New research at the Dartmouth College reports that the earliest humans to inhabit today’s New England likely shared it with woolly mammoths.
The finding is based on the radiocarbon dating of a rib fragment recovered in 1848 Mount Holly, Vermont. This process indicated that the animal is around 12,800 years old, meaning that it could have been around to witness the first humans arriving in the Northeast.
Old aquaintances?
“It has long been thought that megafauna and humans in New England did not overlap in time and space and that it was probably ultimately environmental change that led to the extinction of these animals in the region but our research provides some of the first evidence that they may have actually co-existed,” explains co-author Nathaniel R. Kitchel, the Robert A. 1925 and Catherine L. McKennan Postdoctoral Fellow in anthropology at Dartmouth.
The Mount Holly mammoth, as it came to be known, is Vermont’s state terrestrial fossil. It was unearthed in the Green Mountains during railroad construction works and includes one molar, two tusks, and a larger number of bones (how many there were is still unknown).
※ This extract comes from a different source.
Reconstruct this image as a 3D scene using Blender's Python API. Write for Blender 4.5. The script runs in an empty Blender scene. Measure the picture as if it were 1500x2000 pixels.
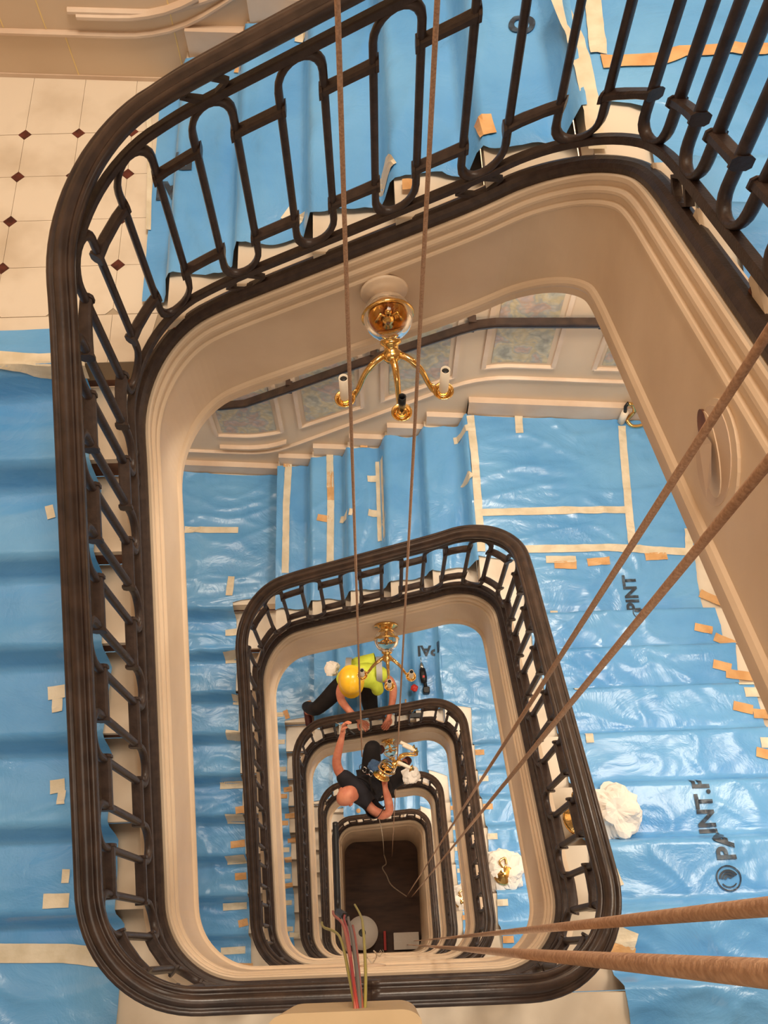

Over time, these fossils made their way to several different collections, and many have been lost. However, a rib fragment is housed at the Hood Museum of Art, while the Museum of Comparative Zoology at Harvard University and the Mount Holly Historical Museum also hold some bone material from this mammoth.
Kitchel stumbled across the rib fragment last December at the Hood Museum’s offsite storage facility. The bone was roughly 30 cm in length, stained brown with age. Together with DeSilva, he obtained a radiocarbon date of the rib fragment. This process involved taking a 3D scan of the bone before taking a small amount (around 1 grams) from its broken end. The sample was then sent to the Center for Applied Isotope Studies at the University of Georgia for radiocarbon dating.
Nitrogen isotopes in this sample (which are often used to gauge an animal’s diet) revealed lower-than-expected levels. In fact, the authors explain that these are the lowest recorded values for any mammoth in the Northeast area, and very low even by global averages. Their theory is that the mammoths in this area had to consume alder or lichens (nitrogen fixing species) to survive during the last glacial period. Carbon isotopes in the sample, meanwhile, pointed to it being around 12,800 years old — young enough to overlap with humans first entering the area around the Younger Dryas.
The findings raise the exciting possibility that these two species met. We know that people in the Midwest at the time used to hunt mammoths and bury them in lakes or bogs to preserve the meat, but we don’t really know whether people in the New England area hunted these beasts as well.
Part of the problem is a lack of evidence. During the last Glacial Maximum (18,000 to 19,000 years ago), glaciers started retreating from their maximum extent, and New England thawed gradually. As these glaciers retreated, they likely ripped up soil preserving any prior fossils, meaning we have very few intact specimens from this time.
“The Mount Holly mammoth was one of the last known occurring mammoths in the Northeast,” says DeSilva. “While our findings show that there was a temporal overlap between mammoths and humans, this doesn’t necessarily mean that people saw these animals or had anything to do with their death but it raises the possibility now that maybe they did.”
The team has just started to examine the remains using modern techniques, but hopefully, there are a lot of other lessons they can teach us.
The paper “First AMS radiocarbon date and stable C:N isotope analysis for the Mount Holly Mammoth, Vermont, USA” has been published in the journal Boreas.